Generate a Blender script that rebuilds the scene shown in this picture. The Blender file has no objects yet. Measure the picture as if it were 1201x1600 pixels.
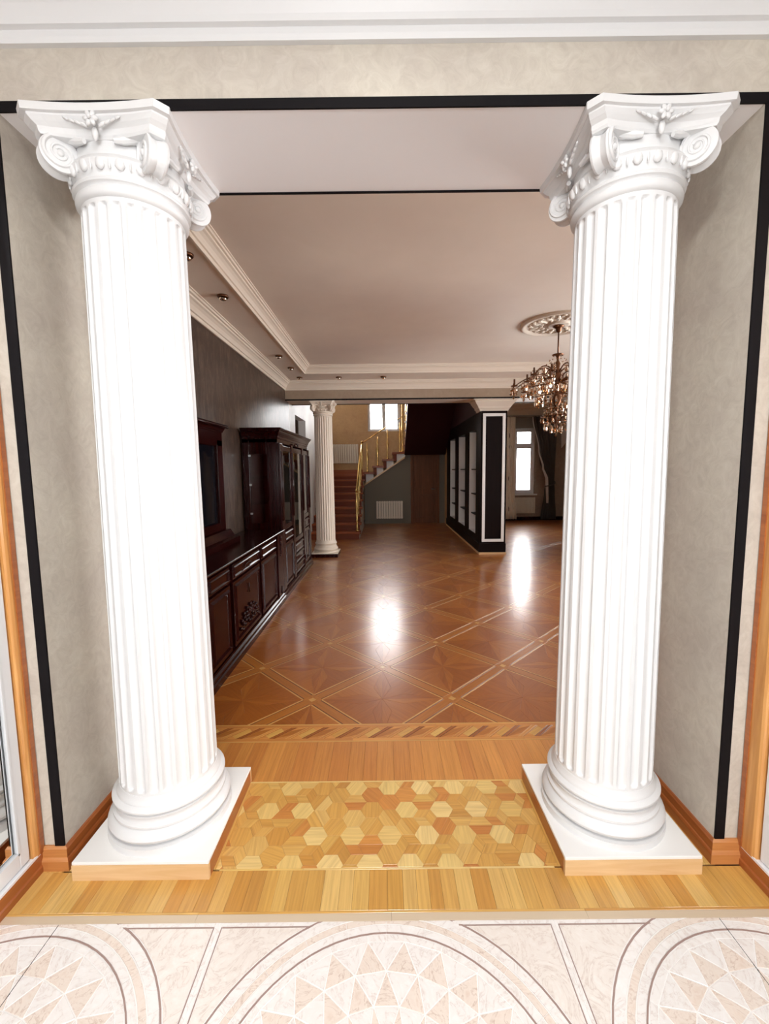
import bpy, bmesh, math, random
from mathutils import Vector, Matrix
random.seed(7)
PI = math.pi
C = bpy.context.scene.collection
sc = bpy.context.scene

# ------------------------------------------------------------------ camera
def make_camera():
    cam = bpy.data.cameras.new('camera'); o = bpy.data.objects.new('camera', cam); C.objects.link(o)
    p, y, r = .0989, -.0009, -.0113
    cp, sp, cy, sy = math.cos(p), math.sin(p), math.cos(y), math.sin(y)
    f = Vector((sy*cp, cy*cp, -sp)); rt = Vector((cy, -sy, 0)); up = rt.cross(f)
    cr, sr = math.cos(r), math.sin(r)
    R = cr*rt + sr*up; U = -sr*rt + cr*up
    m = Matrix((R, U, -f)).transposed().to_4x4(); m.translation = Vector((0, 0, 1.5))
    o.matrix_world = m
    cam.sensor_fit = 'HORIZONTAL'; cam.sensor_width = 36; cam.lens = 670.08/1201*36
    cam.clip_start = .02; sc.camera = o
make_camera()

# ------------------------------------------------------------------ light
SKY = 9.0
w = bpy.data.worlds.new('overcast_sky'); sc.world = w; w.use_nodes = True
bgn = w.node_tree.nodes['Background']; bgn.inputs[0].default_value = (.985, .99, 1, 1); bgn.inputs[1].default_value = SKY
def portal(name, loc, rot, sx, sy):
    l = bpy.data.lights.new(name, 'AREA'); l.shape = 'RECTANGLE'; l.size = sx; l.size_y = sy
    l.cycles.is_portal = True
    o = bpy.data.objects.new(name, l); C.objects.link(o); o.location = loc; o.rotation_euler = rot
portal('daylight_portal', (0, -2.52, 1.55), (PI/2, 0, 0), 1.7, 1.5)          # foyer glazing, faces +Y
def foyer_fill_lamp(x, y, z, watts):  # fill light added out of view to brighten foyer floor and columns
    l = bpy.data.lights.new('fill_lamp_glow', 'AREA'); l.shape = 'DISK'; l.size = .42; l.energy = watts; l.color = (1, .985, .97)
    o = bpy.data.objects.new('fill_lamp_glow', l); C.objects.link(o); o.location = (x, y, z-.075)
FOYER_FILL = 23
portal('daylight_portal', (-.0, 12.93, 3.45), (-PI/2, 0, 0), .95, 1.7)     # stair window, faces -Y
portal('daylight_portal', (3.98, 12.43, 1.68), (-PI/2, 0, 0), .65, 1.9)
portal('daylight_portal', (5.56, 4.6, 1.7), (PI/2, 0, PI/2), 3.3, 1.9)
portal('daylight_portal', (5.56, 9.7, 1.7), (PI/2, 0, PI/2), 1.5, 1.9)  # serves the added window beyond the bookcase
portal('daylight_portal', (1.73, 10.3, 4.55), (PI/2, 0, PI/2), 1.9, 1.3)       # added high window of the stair hall, faces -X
sc.view_settings.view_transform = 'Standard'; sc.view_settings.look = 'None'
sc.view_settings.gamma = 1; sc.view_settings.use_curve_mapping = False
sc.view_settings.exposure = 1.05
sc.cycles.use_denoising = True
sc.cycles.max_bounces = 10; sc.cycles.diffuse_bounces = 6; sc.cycles.glossy_bounces = 5
sc.cycles.transparent_max_bounces = 16; sc.cycles.sample_clamp_indirect = 8
sc.cycles.caustics_reflective = False; sc.cycles.caustics_refractive = False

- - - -

■ Exercise directions ■
Output each line exactly; omit every picture.

■ Written response ■
Generate a Blender script that rebuilds the scene shown in this picture. The Blender file has no objects yet. Measure the picture as if it were 1201x1600 pixels.
import bpy, bmesh, math, random
from mathutils import Vector, Matrix
random.seed(7)
PI = math.pi
C = bpy.context.scene.collection
sc = bpy.context.scene

# ------------------------------------------------------------------ camera
def make_camera():
    cam = bpy.data.cameras.new('camera'); o = bpy.data.objects.new('camera', cam); C.objects.link(o)
    p, y, r = .0989, -.0009, -.0113
    cp, sp, cy, sy = math.cos(p), math.sin(p), math.cos(y), math.sin(y)
    f = Vector((sy*cp, cy*cp, -sp)); rt = Vector((cy, -sy, 0)); up = rt.cross(f)
    cr, sr = math.cos(r), math.sin(r)
    R = cr*rt + sr*up; U = -sr*rt + cr*up
    m = Matrix((R, U, -f)).transposed().to_4x4(); m.translation = Vector((0, 0, 1.5))
    o.matrix_world = m
    cam.sensor_fit = 'HORIZONTAL'; cam.sensor_width = 36; cam.lens = 670.08/1201*36
    cam.clip_start = .02; sc.camera = o
make_camera()

# ------------------------------------------------------------------ light
SKY = 9.0
w = bpy.data.worlds.new('overcast_sky'); sc.world = w; w.use_nodes = True
bgn = w.node_tree.nodes['Background']; bgn.inputs[0].default_value = (.985, .99, 1, 1); bgn.inputs[1].default_value = SKY
def portal(name, loc, rot, sx, sy):
    l = bpy.data.lights.new(name, 'AREA'); l.shape = 'RECTANGLE'; l.size = sx; l.size_y = sy
    l.cycles.is_portal = True
    o = bpy.data.objects.new(name, l); C.objects.link(o); o.location = loc; o.rotation_euler = rot
portal('daylight_portal', (0, -2.52, 1.55), (PI/2, 0, 0), 1.7, 1.5)          # foyer glazing, faces +Y
def foyer_fill_lamp(x, y, z, watts):  # fill light added out of view to brighten foyer floor and columns
    l = bpy.data.lights.new('fill_lamp_glow', 'AREA'); l.shape = 'DISK'; l.size = .42; l.energy = watts; l.color = (1, .985, .97)
    o = bpy.data.objects.new('fill_lamp_glow', l); C.objects.link(o); o.location = (x, y, z-.075)
FOYER_FILL = 23
portal('daylight_portal', (-.0, 12.93, 3.45), (-PI/2, 0, 0), .95, 1.7)     # stair window, faces -Y
portal('daylight_portal', (3.98, 12.43, 1.68), (-PI/2, 0, 0), .65, 1.9)
portal('daylight_portal', (5.56, 4.6, 1.7), (PI/2, 0, PI/2), 3.3, 1.9)
portal('daylight_portal', (5.56, 9.7, 1.7), (PI/2, 0, PI/2), 1.5, 1.9)  # serves the added window beyond the bookcase
portal('daylight_portal', (1.73, 10.3, 4.55), (PI/2, 0, PI/2), 1.9, 1.3)       # added high window of the stair hall, faces -X
sc.view_settings.view_transform = 'Standard'; sc.view_settings.look = 'None'
sc.view_settings.gamma = 1; sc.view_settings.use_curve_mapping = False
sc.view_settings.exposure = 1.05
sc.cycles.use_denoising = True
sc.cycles.max_bounces = 10; sc.cycles.diffuse_bounces = 6; sc.cycles.glossy_bounces = 5
sc.cycles.transparent_max_bounces = 16; sc.cycles.sample_clamp_indirect = 8
sc.cycles.caustics_reflective = False; sc.cycles.caustics_refractive = False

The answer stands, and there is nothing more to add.